なお、使用する原料については醸造前に税務署への申告が必要です。そのため味の調整といっても「足りなかったから加える」というものではなく、他に使用する原料や製造方法の都合上、最後に添加物を加えて味のバランスをとることを、あらかじめ見越して酒造りを行っています。

酵母

酵母はラベルへの表示義務がない副原料です。(原料として取り扱わないことが酒税法で定められています。)

酵母はワインやビールなどのお酒だけでなく、パンや味噌、醤油など多くの食品に使われていますが、日本酒造りに使う酵母は「清酒酵母」と呼ばれています。

酵母の主な役割は、麹菌の持つ酵素によってでんぷんから分解された糖を、アルコールと炭酸ガスに分解することです。酵母にはこのほかにも、日本酒に特徴的なフルーツのような香りや、味わいに個性をもたらす有機酸を生成する役割もあります。

ところで明治時代頃までは、酒蔵の建物や道具に生息する「蔵付き酵母」が酒母やもろみに入り込むことで酒が造られていました。

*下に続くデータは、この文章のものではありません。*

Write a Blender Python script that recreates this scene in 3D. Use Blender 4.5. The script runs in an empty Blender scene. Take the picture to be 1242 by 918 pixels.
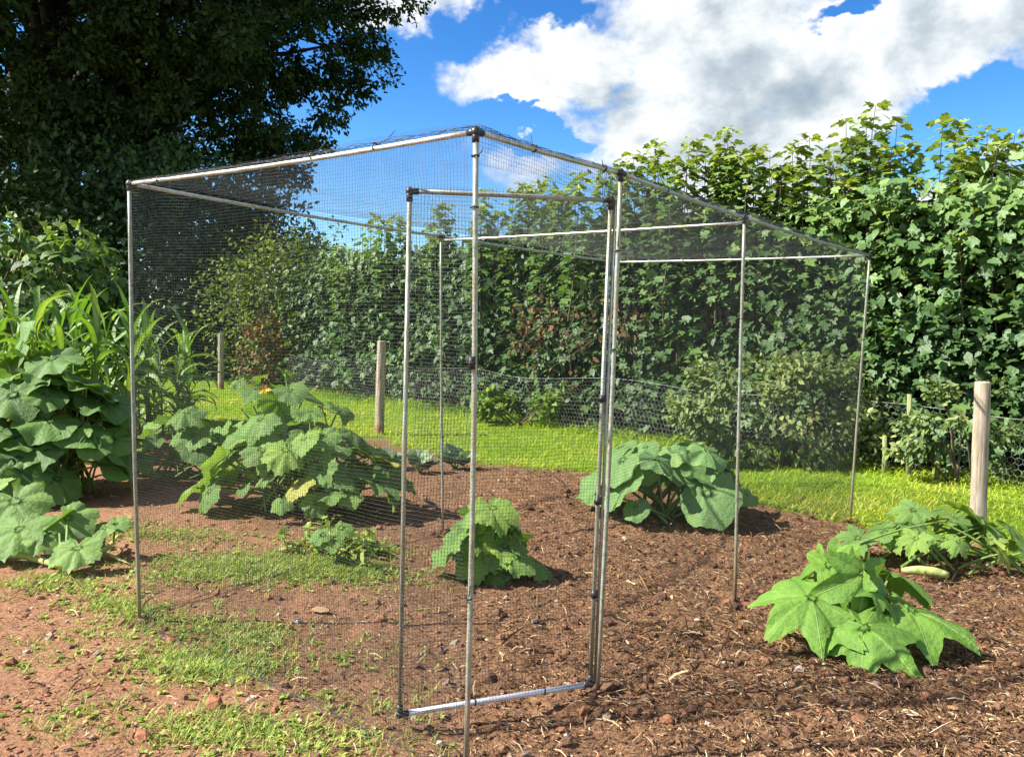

しかし明治時代の後半以降、日本醸造協会(当時の名称は「醸造協会」)が優れた特徴を持つ酵母の培養に成功し、全国の蔵元に頒布するようになります。これらは「きょうかい酵母」と呼ばれ、現代では多くの日本酒がこれらの酵母を使用して造られています。

またきょうかい酵母以外にも都道府県が開発した酵母や、東京農業大学が開発した「花酵母」などがそれぞれの団体により頒布されているほか、いまでも蔵付き酵母を使用している蔵元もあります。

酵母についての詳細はこちらをお読みください。

乳酸、その他の副原料

酵母以外に、表示義務のない副原料として代表的なものは「乳酸」です。多くの日本酒は、「酒母」を仕込む際に醸造用乳酸を添加しています。乳酸は、酒造りのスタートにあたる酒母を酸性の環境にすることで雑菌の繁殖を防ぎ、酵母が健全に育ちやすいようにしてくれます

「速醸」と呼ばれるこの方法は、明治時代に編み出されて以来徐々に普及し、戦後から現在に至るまで日本酒造りの主流です。「生酛」「山廃」などと表記されていない日本酒の場合には、基本的にはこの方法がとられています。

このほかにも表示義務のない副原料として麹の代わりを果たす酵素剤や、余計な着色や香りなどを取り除くためのろ過に使われる活性炭などがあります。

日本酒に使われる、副原料や添加物についての詳細はこちらをお読みください。

まとめ

日本酒の原料を知ると、いままで漠然と眺めていたラベルの意味が理解できるようになり、日本酒の楽しみ方が広がります。

詳しく知ることで、お酒を選ぶ際の判断材料が増えることにもつながりますので、この記事の内容を参考にしていただければ幸いです。